PARENTS living less than half a mile from Park Street Primary are threatening to teach their children at home after being told they do not live close enough for them to attend.

The school has held appeal meetings with 17 sets of parents after they appealed a decision to decline their children entry into the school.Most of those appeals are understood to have been unsuccessful.

Parent Lee Smythe, 35, was one of the parents receiving bad news.
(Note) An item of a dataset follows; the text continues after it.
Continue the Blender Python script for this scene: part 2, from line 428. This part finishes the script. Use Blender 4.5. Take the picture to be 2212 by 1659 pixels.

Lee, of Dove Road, Wombwell, wanted daughter Olivia, four, to go to the school as he feels the alternative Kings Oak is too far away given her health issues.

He said: "We applied for Park Street as it is the closest school from our house at 0.4 miles.

"My daughter has a condition with her feet and has to wear insoles which causes her discomfort and a mile is the maximum she can walk.

 

"We have applied for Park Street only to be knocked back and offered Kings Oak which is nearly two miles from our house and will mean walking past Park Street to get there."

Olivia had attended the school's nursery and has made friends.

"We scrimped and saved to buy a house on Dove Road thinking that we would be able to get our children into the school.

"I'm going to fight this all the way and would rather pack in my job and homeschool Olivia than take her to King's Oak."

A council spokesman said: "The school admission preference statistics for 2013-2014 show that 91.48 per cent of primary pupils were offered their first preference school.

"However, it is not always possible to offer parents a place of their first-preference where the school has many more applications than places available."

A council spokesman said the priorities considered when schools are oversubscribed are, in order of priority, children in public care, children who will have brothers or sisters in school at the time of admission, and children living nearest to school.

"There is no guaranteed onward placement from nursery into a school. The application process is separate and different criteria are used."